◆ **EXERCISE**:
Please transcribe the data below exactly. Leave the pictures out.

◆ **RAW DATA**:
* Begin *

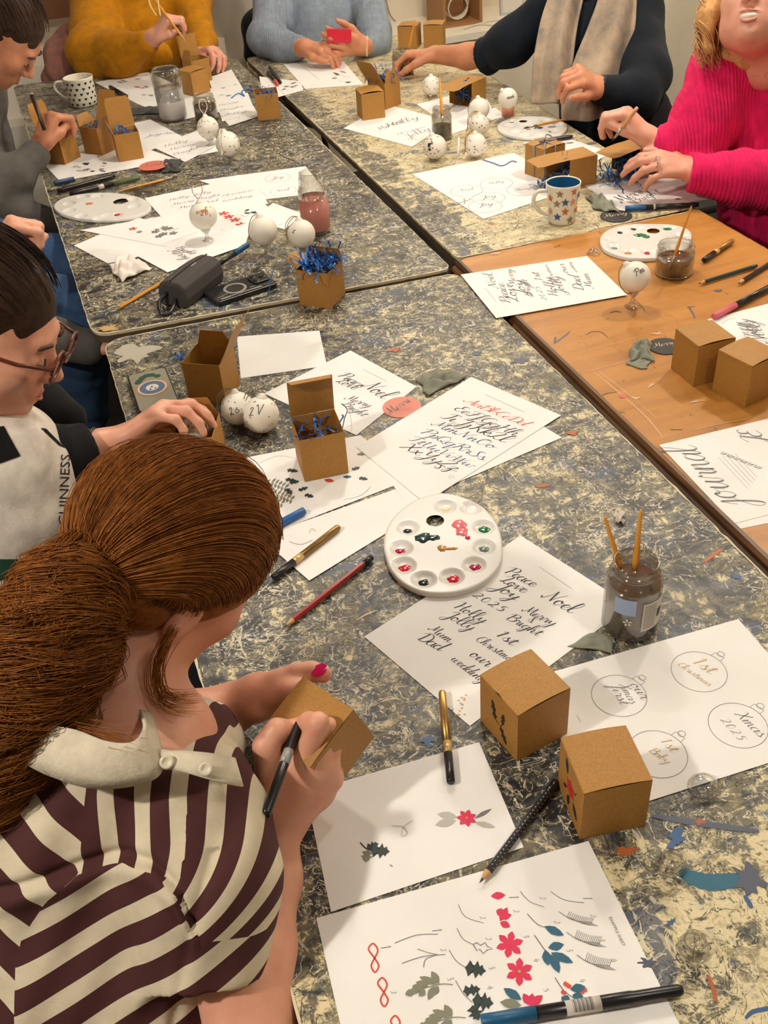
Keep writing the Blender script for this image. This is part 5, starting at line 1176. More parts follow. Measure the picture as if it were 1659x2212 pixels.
def case():
    a, b = at(392, 632), at(462, 578); ang = math.atan2((b-a).y, (b-a).x); c = at(418, 630); t = thing('pencil_case', 'charcoal soft pencil case with a small metal label, beside the black phone', 'pencil case', (c.x, c.y, TZ+.001), ang)
    m = mcol('charcoal_canvas', (62, 58, 56), .85); n = noise(m, coord(m), 900, 2); bump(m, n.outputs[0], .4, .001)
    prof = [(-.036, 0), (-.040, .02), (-.036, .044), (-.022, .056), (.010, .058), (.030, .050), (.038, .028), (.036, .0)]
    v = []; f = []; ts = [-.078, -.074, -.04, 0, .04, .072, .077]; sc = [.82, .97, 1, 1.02, 1, .95, .8]
    for x, s in zip(ts, sc):
        for y, z in prof: v.append(Vector((x, y*s, z*(s if s < .9 else s) + .0005)))
    k = len(prof)
    for i in range(len(ts)-1):
        for q in range(k): f.append((i*k+q, i*k+(q+1) % k, (i+1)*k+(q+1) % k, (i+1)*k+q))
    f += [tuple(reversed(range(k))), tuple((len(ts)-1)*k+q for q in range(k))]
    o = G().add(v, f).make('body', m, t, False); bevel(o, .004, 3)
    G().tube([(-.074, .0, .058), (0, 0, .0605), (.074, 0, .056)], .0016, 5).make('zip', BK, t)
    G().tube(catmull([Vector(p) for p in [(-.078, .01, .03), (-.105, .014, .022), (-.125, 0, .006), (-.115, -.014, .004), (-.09, -.012, .012), (-.078, -.01, .02)]], 5), .0042, 6).make('wrist_strap', BK, t, True)
    rbox('metal_label', mcol('silver_print', (1, 1, 1)), t, .020, .005, .001, .001, .0585, 0, (.012, -.006))
    return t
case()
# loose blue curls and strings
def curl(label, pts, r=.0012, m=M_SHRED, zs=None, name='ribbon_curl', cat='ribbon'):
    P = [at(p[0], p[1], p[2] if len(p) > 2 else .0035) for p in pts]; c = sum(P, Vector())/len(P); c.z = TZ
    o = G().tube(catmull([p-c for p in P], 6), r, 5).make(name, m, None, True, loc=c); return tag(o, label, cat)
curl('thin dark blue thread curling by the tall open box', [(738, 872, .07), (750, 885, .05), (744, 905, .02), (738, 935, .004)], .0009, M_SHRED2)
curl('loop of blue ribbon on the sheets left of the open box by the seam', [(500, 212), (515, 202), (528, 208), (522, 198), (536, 192), (548, 196)], .0022)
curl('thin dark blue thread crossing the bauble circle sheet', [(1043, 345), (1065, 352), (1085, 358), (1105, 348), (1116, 350)], .0013, M_SHRED2)
curl('thin blue thread standing up beside the black phone', [(578, 640, .002), (582, 625, .02), (586, 600, .05), (592, 578, .075)], .0010)
curl('curled blue ribbon at the open box nearest the hearts mug', [(128, 262, .08), (140, 250, .09), (150, 268, .08), (145, 275, .07)], .0022)
curl('blue ribbon hanging down the front of the leftmost open box', [(112, 305, .075), (118, 318, .05), (122, 330, .03), (128, 342, .01)], .0024)
def pile(label, cx, cy, r, n, seed, zs=.8):
    c = at(cx, cy); o = shred(None, (0, 0, .004), r, n, seed, zs, 'shredded_paper'); o.location = (c.x, c.y, TZ); o['kind'] = 'stuff'; return tag(o, label, 'shredded paper')
pile('heap of blue shredded paper in front of the box held by the woman in pink', 1332, 388, .055, 70, 31)
pile('blue shredded paper spilling at the foot of the star mug handle', 1178, 402, .03, 26, 32)
pile('small blue scrap left of the open box on the near table', 393, 775, .012, 14, 33, .3)
def ribbon19():
    g = G(); c = b19.matrix_world
    a = BW/2+.0012
    for (p, q) in (((-a, 0), (a, 0)),):
        pts = [(-a, .0, 0.002), (-a, .0, BH+.003), (0, 0, BH+.006), (a, 0, BH+.003), (a, 0, .002)]
    o = G().tube([Vector(x) for x in pts], .0022, 6).make('string', mcol('grey_blue_cord', (134, 140, 148), .6), None, True)
    o2 = G().tube([Vector((y, x, z)) for x, y, z in pts], .0022, 6)
    o2.tube(catmull([Vector(p) for p in [(0, 0, BH+.006), (.012, .01, BH+.018), (.022, 0, BH+.012), (0, 0, BH+.008), (-.014, -.012, BH+.018), (-.02, 0, BH+.01), (0, 0, BH+.006)]], 5), .002, 6)
    o2.tube(catmull([Vector(p) for p in [(0, 0, BH+.006), (-.03, -.03, BH+.004), (-.042, -.045, .05), (-.05, -.05, .005)]], 5), .002, 6)
    n = len(o.data.vertices); v = [x.co.copy() for x in o.data.vertices] + o2.v; f = [tuple(p.vertices) for p in o.data.polygons] + [tuple(i+n for i in q) for q in o2.f]
    bpy.data.objects.remove(o)
    x = mk('ribbon_bow', v, f, mcol('grey_blue_cord', (134, 140, 148), .6), None, True); x.matrix_world = c; tag(x, 'grey cord tied round the kraft box beside the star mug', 'ribbon')
ribbon19()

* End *

◆ **PROBLEM SOLUTION**:
Keep writing the Blender script for this image. This is part 5, starting at line 1176. More parts follow. Measure the picture as if it were 1659x2212 pixels.
def case():
    a, b = at(392, 632), at(462, 578); ang = math.atan2((b-a).y, (b-a).x); c = at(418, 630); t = thing('pencil_case', 'charcoal soft pencil case with a small metal label, beside the black phone', 'pencil case', (c.x, c.y, TZ+.001), ang)
    m = mcol('charcoal_canvas', (62, 58, 56), .85); n = noise(m, coord(m), 900, 2); bump(m, n.outputs[0], .4, .001)
    prof = [(-.036, 0), (-.040, .02), (-.036, .044), (-.022, .056), (.010, .058), (.030, .050), (.038, .028), (.036, .0)]
    v = []; f = []; ts = [-.078, -.074, -.04, 0, .04, .072, .077]; sc = [.82, .97, 1, 1.02, 1, .95, .8]
    for x, s in zip(ts, sc):
        for y, z in prof: v.append(Vector((x, y*s, z*(s if s < .9 else s) + .0005)))
    k = len(prof)
    for i in range(len(ts)-1):
        for q in range(k): f.append((i*k+q, i*k+(q+1) % k, (i+1)*k+(q+1) % k, (i+1)*k+q))
    f += [tuple(reversed(range(k))), tuple((len(ts)-1)*k+q for q in range(k))]
    o = G().add(v, f).make('body', m, t, False); bevel(o, .004, 3)
    G().tube([(-.074, .0, .058), (0, 0, .0605), (.074, 0, .056)], .0016, 5).make('zip', BK, t)
    G().tube(catmull([Vector(p) for p in [(-.078, .01, .03), (-.105, .014, .022), (-.125, 0, .006), (-.115, -.014, .004), (-.09, -.012, .012), (-.078, -.01, .02)]], 5), .0042, 6).make('wrist_strap', BK, t, True)
    rbox('metal_label', mcol('silver_print', (1, 1, 1)), t, .020, .005, .001, .001, .0585, 0, (.012, -.006))
    return t
case()
# loose blue curls and strings
def curl(label, pts, r=.0012, m=M_SHRED, zs=None, name='ribbon_curl', cat='ribbon'):
    P = [at(p[0], p[1], p[2] if len(p) > 2 else .0035) for p in pts]; c = sum(P, Vector())/len(P); c.z = TZ
    o = G().tube(catmull([p-c for p in P], 6), r, 5).make(name, m, None, True, loc=c); return tag(o, label, cat)
curl('thin dark blue thread curling by the tall open box', [(738, 872, .07), (750, 885, .05), (744, 905, .02), (738, 935, .004)], .0009, M_SHRED2)
curl('loop of blue ribbon on the sheets left of the open box by the seam', [(500, 212), (515, 202), (528, 208), (522, 198), (536, 192), (548, 196)], .0022)
curl('thin dark blue thread crossing the bauble circle sheet', [(1043, 345), (1065, 352), (1085, 358), (1105, 348), (1116, 350)], .0013, M_SHRED2)
curl('thin blue thread standing up beside the black phone', [(578, 640, .002), (582, 625, .02), (586, 600, .05), (592, 578, .075)], .0010)
curl('curled blue ribbon at the open box nearest the hearts mug', [(128, 262, .08), (140, 250, .09), (150, 268, .08), (145, 275, .07)], .0022)
curl('blue ribbon hanging down the front of the leftmost open box', [(112, 305, .075), (118, 318, .05), (122, 330, .03), (128, 342, .01)], .0024)
def pile(label, cx, cy, r, n, seed, zs=.8):
    c = at(cx, cy); o = shred(None, (0, 0, .004), r, n, seed, zs, 'shredded_paper'); o.location = (c.x, c.y, TZ); o['kind'] = 'stuff'; return tag(o, label, 'shredded paper')
pile('heap of blue shredded paper in front of the box held by the woman in pink', 1332, 388, .055, 70, 31)
pile('blue shredded paper spilling at the foot of the star mug handle', 1178, 402, .03, 26, 32)
pile('small blue scrap left of the open box on the near table', 393, 775, .012, 14, 33, .3)
def ribbon19():
    g = G(); c = b19.matrix_world
    a = BW/2+.0012
    for (p, q) in (((-a, 0), (a, 0)),):
        pts = [(-a, .0, 0.002), (-a, .0, BH+.003), (0, 0, BH+.006), (a, 0, BH+.003), (a, 0, .002)]
    o = G().tube([Vector(x) for x in pts], .0022, 6).make('string', mcol('grey_blue_cord', (134, 140, 148), .6), None, True)
    o2 = G().tube([Vector((y, x, z)) for x, y, z in pts], .0022, 6)
    o2.tube(catmull([Vector(p) for p in [(0, 0, BH+.006), (.012, .01, BH+.018), (.022, 0, BH+.012), (0, 0, BH+.008), (-.014, -.012, BH+.018), (-.02, 0, BH+.01), (0, 0, BH+.006)]], 5), .002, 6)
    o2.tube(catmull([Vector(p) for p in [(0, 0, BH+.006), (-.03, -.03, BH+.004), (-.042, -.045, .05), (-.05, -.05, .005)]], 5), .002, 6)
    n = len(o.data.vertices); v = [x.co.copy() for x in o.data.vertices] + o2.v; f = [tuple(p.vertices) for p in o.data.polygons] + [tuple(i+n for i in q) for q in o2.f]
    bpy.data.objects.remove(o)
    x = mk('ribbon_bow', v, f, mcol('grey_blue_cord', (134, 140, 148), .6), None, True); x.matrix_world = c; tag(x, 'grey cord tied round the kraft box beside the star mug', 'ribbon')
ribbon19()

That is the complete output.